Tomasz Piątek: Jestem za tym, aby nasz „rodzynek” zaangażował się w promocję futbolu amerykańskiego w Polsce. Osoba Sebastiana Janikowskiego na pewno przyciągnęłaby dużą uwagę mediów. Futbol amerykański w Polsce nie posiada jeszcze ambasadora, który swoim nazwiskiem zrobiłby dużo szumu wokół naszej ulubionej dyscypliny sportu. Poszłaby za tym uwaga mediów, a za mediami pojawiliby się nowi sponsorzy i może nie tylko finał ale i najciekawsze mecze w sezonie transmitowałaby telewizja. Sam kalendarz rozgrywek NFL sprzyja tego typu działaniom, ponieważ sezon zasadniczy w PLFA nie koliduje z rozgrywkami w NFL.

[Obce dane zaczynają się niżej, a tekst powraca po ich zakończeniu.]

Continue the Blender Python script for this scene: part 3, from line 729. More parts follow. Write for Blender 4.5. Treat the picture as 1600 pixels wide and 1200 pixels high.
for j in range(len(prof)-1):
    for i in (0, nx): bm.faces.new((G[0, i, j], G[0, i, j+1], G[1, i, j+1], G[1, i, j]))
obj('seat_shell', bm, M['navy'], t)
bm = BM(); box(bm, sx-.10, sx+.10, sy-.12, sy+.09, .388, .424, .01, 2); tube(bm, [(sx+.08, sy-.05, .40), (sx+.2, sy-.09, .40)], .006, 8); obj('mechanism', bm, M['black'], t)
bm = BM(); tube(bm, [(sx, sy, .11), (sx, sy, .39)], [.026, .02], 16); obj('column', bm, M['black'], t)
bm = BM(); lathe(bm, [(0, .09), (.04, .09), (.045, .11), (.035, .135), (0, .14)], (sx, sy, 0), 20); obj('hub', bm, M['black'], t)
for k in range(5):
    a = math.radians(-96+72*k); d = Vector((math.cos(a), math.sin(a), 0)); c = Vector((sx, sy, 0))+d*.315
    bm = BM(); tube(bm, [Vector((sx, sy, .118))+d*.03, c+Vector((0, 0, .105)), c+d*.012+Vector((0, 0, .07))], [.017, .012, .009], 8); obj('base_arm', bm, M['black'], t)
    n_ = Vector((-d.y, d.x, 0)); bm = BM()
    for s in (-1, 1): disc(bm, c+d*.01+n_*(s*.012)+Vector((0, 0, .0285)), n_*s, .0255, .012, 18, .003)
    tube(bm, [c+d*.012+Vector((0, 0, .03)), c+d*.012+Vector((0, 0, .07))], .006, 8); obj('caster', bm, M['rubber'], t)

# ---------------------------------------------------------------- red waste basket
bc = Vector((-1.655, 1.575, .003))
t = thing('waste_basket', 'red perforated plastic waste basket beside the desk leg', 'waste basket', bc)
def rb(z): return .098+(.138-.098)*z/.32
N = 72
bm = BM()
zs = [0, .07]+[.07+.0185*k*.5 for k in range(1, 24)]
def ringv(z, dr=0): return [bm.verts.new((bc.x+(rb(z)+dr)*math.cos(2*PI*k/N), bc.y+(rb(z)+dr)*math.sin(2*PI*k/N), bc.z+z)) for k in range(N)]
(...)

Kuba Kaczmarek: Z niecierpliwością czekam, aż ten moment nastąpi (jeśli w ogóle). Trochę męczy mnie to, że w sprawy promocji tego amerykańskiego sportu najbardziej angażują się zawodnicy właśnie z tego kraju, a przecież mamy naszego przedstawiciela w NFL. Co więcej, nie jest on dla nikogo postacią anonimową, bo jest jednym z najlepszych kopaczy w lidze, więc na pewno ma wsparcie kolegów z drużyny. Myślę, że byłoby go stać na to, żeby ściągnąć kilku „kumpli” i pokazać się w Polsce. Gortat w NBA robi świetną robotę (czego przykładem są słynne pierogi) i chciałbym, żeby Janikowski choć próbował osiągnąć podobne rzeczy.

2. Czy australijska gwiazda rugby, według Ciebie, ma szansę zagrać w NFL? Na jakiej pozycji widziałbyś tego zawodnika?

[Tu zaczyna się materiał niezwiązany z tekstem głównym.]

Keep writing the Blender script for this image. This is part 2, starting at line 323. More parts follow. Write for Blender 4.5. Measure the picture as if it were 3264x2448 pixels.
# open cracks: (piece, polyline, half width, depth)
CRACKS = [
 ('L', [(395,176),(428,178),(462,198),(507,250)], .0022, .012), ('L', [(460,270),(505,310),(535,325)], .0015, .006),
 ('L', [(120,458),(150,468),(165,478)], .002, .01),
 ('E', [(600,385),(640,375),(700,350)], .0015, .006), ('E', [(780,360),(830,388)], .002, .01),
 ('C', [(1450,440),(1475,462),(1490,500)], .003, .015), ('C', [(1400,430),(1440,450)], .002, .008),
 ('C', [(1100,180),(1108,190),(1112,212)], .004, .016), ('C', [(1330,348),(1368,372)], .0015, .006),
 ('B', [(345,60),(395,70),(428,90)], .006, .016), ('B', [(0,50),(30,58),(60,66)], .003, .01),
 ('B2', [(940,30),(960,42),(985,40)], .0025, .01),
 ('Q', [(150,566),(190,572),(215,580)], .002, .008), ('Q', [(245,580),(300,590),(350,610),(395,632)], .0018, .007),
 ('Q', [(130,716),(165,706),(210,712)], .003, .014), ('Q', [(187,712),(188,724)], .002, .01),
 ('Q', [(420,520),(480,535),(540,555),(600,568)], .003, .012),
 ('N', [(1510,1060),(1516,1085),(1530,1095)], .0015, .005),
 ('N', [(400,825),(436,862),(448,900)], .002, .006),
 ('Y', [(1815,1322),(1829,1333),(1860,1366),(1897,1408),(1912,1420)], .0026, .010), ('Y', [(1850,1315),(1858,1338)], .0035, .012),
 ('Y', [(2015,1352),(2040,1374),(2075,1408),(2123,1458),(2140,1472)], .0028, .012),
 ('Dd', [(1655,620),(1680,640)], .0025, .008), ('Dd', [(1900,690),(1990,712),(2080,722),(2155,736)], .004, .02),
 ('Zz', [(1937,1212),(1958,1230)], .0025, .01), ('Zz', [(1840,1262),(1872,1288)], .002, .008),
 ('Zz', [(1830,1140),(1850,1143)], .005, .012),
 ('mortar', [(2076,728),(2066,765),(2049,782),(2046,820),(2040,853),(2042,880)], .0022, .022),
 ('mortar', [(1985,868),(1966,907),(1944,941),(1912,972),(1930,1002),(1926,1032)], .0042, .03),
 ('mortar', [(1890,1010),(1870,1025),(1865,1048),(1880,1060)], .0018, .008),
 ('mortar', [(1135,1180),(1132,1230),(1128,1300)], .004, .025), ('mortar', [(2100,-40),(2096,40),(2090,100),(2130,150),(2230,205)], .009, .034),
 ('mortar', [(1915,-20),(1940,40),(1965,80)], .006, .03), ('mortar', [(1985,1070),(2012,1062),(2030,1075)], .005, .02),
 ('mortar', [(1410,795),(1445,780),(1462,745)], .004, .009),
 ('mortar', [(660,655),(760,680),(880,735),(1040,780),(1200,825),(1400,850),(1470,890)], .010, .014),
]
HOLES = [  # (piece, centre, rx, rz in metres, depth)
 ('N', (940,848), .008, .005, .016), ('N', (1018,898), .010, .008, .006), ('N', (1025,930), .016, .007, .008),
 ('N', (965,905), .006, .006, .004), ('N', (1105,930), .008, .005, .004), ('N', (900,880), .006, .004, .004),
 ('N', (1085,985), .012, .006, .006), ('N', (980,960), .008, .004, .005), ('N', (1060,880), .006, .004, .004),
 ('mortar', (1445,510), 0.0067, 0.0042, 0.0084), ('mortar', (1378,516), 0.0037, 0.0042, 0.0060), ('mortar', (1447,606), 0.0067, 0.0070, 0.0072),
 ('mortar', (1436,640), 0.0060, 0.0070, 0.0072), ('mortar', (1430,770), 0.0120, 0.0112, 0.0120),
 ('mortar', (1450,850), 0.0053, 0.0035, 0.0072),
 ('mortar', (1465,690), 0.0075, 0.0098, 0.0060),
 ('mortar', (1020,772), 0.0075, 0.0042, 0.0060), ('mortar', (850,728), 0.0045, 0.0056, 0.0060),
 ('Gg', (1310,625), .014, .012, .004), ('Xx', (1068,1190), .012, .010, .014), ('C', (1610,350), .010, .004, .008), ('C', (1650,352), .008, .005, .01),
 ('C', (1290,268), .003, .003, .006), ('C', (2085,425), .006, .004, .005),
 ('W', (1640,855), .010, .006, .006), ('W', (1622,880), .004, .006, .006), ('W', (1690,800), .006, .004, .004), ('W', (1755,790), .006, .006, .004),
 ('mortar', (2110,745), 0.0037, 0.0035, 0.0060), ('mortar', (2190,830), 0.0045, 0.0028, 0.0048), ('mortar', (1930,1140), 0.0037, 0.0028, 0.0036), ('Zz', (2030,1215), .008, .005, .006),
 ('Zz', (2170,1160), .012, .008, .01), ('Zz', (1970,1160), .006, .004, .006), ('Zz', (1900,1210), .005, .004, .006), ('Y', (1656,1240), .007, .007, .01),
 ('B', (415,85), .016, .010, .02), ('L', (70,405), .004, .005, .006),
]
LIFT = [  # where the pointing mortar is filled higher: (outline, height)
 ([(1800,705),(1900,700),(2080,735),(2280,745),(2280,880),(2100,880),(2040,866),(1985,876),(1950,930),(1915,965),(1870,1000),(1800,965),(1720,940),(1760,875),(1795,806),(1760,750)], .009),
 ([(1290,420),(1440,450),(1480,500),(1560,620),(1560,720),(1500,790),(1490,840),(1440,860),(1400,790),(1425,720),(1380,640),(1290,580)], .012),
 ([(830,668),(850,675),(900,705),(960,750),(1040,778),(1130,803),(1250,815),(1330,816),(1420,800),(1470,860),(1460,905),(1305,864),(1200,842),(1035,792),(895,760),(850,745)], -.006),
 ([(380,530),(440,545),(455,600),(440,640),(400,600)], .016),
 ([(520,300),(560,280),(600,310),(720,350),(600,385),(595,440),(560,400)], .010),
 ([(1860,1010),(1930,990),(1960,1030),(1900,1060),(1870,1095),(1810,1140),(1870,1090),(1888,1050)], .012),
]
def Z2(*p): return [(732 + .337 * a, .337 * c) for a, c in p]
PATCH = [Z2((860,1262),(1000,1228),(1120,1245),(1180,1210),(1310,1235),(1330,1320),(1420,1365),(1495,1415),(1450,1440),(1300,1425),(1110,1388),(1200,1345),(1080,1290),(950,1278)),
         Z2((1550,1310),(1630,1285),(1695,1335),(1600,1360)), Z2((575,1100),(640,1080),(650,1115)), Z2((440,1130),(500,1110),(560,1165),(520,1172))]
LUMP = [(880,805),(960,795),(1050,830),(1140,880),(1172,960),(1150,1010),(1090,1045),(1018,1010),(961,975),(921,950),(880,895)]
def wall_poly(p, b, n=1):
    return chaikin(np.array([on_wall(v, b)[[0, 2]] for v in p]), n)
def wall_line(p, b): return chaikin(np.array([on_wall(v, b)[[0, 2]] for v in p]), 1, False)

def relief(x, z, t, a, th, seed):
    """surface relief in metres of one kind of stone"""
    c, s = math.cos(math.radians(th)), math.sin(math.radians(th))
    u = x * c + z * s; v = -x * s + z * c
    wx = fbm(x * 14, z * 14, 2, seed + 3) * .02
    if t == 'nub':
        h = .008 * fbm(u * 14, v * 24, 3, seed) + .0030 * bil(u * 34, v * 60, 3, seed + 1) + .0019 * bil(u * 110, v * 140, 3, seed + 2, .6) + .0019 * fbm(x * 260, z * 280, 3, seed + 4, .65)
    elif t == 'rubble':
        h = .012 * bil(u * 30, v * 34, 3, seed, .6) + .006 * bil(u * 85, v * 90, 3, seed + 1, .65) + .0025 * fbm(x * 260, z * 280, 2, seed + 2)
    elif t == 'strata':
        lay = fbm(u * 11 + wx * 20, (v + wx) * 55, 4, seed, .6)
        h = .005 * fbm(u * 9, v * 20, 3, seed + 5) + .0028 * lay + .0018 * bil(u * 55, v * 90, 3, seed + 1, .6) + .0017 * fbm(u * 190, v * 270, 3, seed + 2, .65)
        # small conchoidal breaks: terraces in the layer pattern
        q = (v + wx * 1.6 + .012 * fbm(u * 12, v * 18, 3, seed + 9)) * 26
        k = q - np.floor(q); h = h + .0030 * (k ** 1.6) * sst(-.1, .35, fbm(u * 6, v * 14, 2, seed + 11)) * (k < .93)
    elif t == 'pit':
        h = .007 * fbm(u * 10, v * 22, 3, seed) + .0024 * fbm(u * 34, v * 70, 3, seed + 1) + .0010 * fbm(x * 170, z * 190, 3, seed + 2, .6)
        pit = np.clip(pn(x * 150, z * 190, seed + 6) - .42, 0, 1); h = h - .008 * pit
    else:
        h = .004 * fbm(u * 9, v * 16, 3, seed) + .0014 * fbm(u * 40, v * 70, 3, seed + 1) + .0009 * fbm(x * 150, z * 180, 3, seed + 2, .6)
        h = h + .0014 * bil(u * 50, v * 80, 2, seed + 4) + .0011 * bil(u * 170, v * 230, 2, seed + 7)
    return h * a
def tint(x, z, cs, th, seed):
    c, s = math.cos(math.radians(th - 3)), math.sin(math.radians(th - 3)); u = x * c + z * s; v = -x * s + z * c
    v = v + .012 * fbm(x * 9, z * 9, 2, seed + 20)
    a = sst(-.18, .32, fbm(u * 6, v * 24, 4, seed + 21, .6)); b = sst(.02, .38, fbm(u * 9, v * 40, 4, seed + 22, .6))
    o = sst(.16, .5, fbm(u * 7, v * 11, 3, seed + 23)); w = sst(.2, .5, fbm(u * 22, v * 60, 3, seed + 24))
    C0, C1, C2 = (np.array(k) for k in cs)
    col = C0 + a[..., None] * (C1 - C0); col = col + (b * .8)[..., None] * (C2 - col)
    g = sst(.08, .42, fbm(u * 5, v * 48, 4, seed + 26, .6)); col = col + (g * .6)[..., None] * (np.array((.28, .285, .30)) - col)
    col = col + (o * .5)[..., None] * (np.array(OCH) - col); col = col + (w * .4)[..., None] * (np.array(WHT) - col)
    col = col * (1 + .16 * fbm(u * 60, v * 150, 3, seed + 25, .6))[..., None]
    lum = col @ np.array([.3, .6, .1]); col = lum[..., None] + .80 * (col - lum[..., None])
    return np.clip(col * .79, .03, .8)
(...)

Czy Jarryd Hayne jest w stanie realnie powalczyć o grę w NFL?

Czy Jarryd Hayne jest w stanie realnie powalczyć o grę w NFL?

Ankiewicz: Szczerze mówiąc dopiero kilka dni temu usłyszałem, że ktoś taki wyraża chęć gry w NFL. Niestety ciężko mi powiedzieć coś więcej, bo nie wiem nic na jego temat, nie wiem czym może się pochwalić, więc też ciężko mi przypisywać go do jakiejś konkretnej pozycji, jednak z chęcią bym zobaczył rugbistę na boisku futbolowym.

Potaś: Myślę, że wszystko zależy od tego do jakiej drużyny by trafił, ale dałbym mu szansę sprawdzenia się w jakimś meczu preseason. Osobiście chętnie zobaczył bym go na pozycji RB. Kto wie, a może ze swoimi ponad 100kg będzie nowym Eddy’m Lacy?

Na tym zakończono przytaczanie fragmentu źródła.